● **Requirement**:
Set down the material exactly as given, please, from its first line through the line that includes "PI = math.pi".

** Start Stored data **

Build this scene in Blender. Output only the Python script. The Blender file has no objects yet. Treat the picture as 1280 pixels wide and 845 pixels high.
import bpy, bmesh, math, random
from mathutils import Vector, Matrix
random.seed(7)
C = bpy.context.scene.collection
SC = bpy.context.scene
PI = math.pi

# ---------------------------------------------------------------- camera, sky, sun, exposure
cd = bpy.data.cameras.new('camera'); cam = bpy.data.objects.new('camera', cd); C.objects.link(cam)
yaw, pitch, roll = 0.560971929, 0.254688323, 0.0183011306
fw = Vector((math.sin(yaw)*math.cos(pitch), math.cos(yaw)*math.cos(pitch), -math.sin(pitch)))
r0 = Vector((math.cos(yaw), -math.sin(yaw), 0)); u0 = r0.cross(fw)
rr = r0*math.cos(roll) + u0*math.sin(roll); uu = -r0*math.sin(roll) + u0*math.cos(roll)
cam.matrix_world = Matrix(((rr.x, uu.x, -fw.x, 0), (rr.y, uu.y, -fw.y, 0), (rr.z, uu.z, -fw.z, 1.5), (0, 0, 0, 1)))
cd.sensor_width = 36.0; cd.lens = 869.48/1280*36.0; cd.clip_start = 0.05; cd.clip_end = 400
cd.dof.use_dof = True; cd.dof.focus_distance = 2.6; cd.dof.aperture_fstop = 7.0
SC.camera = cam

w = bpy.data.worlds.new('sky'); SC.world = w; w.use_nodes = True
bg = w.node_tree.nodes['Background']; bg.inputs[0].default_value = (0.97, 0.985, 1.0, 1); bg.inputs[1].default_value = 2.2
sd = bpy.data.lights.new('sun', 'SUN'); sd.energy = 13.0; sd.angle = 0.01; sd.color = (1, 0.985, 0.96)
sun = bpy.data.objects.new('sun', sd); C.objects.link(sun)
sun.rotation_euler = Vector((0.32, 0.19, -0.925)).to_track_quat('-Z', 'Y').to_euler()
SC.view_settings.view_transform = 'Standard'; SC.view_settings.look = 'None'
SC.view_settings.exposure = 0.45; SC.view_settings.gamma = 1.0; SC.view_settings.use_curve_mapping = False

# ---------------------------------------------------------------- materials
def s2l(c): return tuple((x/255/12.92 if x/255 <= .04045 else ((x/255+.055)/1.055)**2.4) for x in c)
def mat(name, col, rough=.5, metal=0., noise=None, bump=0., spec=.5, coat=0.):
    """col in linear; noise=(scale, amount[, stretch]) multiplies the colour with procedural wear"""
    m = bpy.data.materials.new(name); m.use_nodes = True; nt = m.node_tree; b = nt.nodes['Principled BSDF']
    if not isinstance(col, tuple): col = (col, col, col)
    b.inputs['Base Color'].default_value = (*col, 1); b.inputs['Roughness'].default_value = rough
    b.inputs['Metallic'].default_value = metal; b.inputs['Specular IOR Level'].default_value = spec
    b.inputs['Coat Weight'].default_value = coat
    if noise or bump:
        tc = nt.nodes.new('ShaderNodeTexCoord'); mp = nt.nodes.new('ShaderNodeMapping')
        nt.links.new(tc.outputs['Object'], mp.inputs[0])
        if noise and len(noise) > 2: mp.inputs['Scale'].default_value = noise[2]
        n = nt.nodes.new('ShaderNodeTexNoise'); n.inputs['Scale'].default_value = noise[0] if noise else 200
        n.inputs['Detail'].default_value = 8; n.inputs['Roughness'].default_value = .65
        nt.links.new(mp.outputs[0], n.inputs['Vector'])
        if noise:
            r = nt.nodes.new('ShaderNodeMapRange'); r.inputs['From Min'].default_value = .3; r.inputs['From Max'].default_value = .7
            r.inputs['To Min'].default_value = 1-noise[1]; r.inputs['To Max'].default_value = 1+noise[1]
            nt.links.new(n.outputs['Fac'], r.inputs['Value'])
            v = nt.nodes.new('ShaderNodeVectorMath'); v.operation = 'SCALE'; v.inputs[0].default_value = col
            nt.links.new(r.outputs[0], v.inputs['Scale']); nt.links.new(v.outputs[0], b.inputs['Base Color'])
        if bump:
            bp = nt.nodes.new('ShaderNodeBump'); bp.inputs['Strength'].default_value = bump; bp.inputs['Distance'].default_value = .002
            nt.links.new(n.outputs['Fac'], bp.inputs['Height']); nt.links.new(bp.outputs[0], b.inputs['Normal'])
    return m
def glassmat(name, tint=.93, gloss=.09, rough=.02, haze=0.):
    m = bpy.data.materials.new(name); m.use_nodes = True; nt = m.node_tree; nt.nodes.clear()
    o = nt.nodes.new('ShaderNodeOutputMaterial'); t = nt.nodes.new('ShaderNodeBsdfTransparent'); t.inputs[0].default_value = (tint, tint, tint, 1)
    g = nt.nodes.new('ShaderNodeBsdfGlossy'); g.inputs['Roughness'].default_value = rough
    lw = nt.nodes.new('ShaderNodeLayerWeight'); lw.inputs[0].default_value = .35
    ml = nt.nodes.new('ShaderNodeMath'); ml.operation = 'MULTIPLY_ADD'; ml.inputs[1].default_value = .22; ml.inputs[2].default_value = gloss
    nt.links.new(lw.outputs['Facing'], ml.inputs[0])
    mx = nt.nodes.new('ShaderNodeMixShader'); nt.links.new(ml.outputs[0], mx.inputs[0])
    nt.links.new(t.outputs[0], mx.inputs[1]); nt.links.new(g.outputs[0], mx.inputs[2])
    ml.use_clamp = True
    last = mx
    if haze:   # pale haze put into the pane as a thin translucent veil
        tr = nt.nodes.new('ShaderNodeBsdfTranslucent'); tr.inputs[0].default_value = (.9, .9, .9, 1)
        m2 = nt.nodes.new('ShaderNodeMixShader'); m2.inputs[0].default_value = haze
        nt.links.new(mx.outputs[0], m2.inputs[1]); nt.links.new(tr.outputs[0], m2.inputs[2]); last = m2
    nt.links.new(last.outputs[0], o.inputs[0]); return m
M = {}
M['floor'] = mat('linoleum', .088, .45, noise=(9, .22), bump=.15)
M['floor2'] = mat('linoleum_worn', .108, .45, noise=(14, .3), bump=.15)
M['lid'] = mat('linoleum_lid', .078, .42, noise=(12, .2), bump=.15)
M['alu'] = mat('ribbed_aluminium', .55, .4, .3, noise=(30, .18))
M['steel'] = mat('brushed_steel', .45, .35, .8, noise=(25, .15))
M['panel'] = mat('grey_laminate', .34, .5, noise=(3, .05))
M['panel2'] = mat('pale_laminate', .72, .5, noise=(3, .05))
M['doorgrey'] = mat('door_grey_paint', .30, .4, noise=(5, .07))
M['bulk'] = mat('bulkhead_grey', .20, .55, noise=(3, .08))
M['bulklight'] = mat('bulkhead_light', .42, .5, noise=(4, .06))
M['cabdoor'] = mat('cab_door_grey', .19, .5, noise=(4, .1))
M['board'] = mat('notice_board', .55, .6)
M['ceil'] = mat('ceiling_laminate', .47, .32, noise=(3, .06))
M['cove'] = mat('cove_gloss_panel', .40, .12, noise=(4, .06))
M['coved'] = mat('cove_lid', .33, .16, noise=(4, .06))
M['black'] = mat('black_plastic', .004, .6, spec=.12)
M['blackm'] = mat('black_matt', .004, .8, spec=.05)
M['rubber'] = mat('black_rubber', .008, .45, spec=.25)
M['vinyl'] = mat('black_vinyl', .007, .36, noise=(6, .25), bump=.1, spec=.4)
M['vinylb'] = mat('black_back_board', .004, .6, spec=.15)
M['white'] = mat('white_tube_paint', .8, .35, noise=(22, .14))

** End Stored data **

● **Solution**:
Build this scene in Blender. Output only the Python script. The Blender file has no objects yet. Treat the picture as 1280 pixels wide and 845 pixels high.
import bpy, bmesh, math, random
from mathutils import Vector, Matrix
random.seed(7)
C = bpy.context.scene.collection
SC = bpy.context.scene
PI = math.pi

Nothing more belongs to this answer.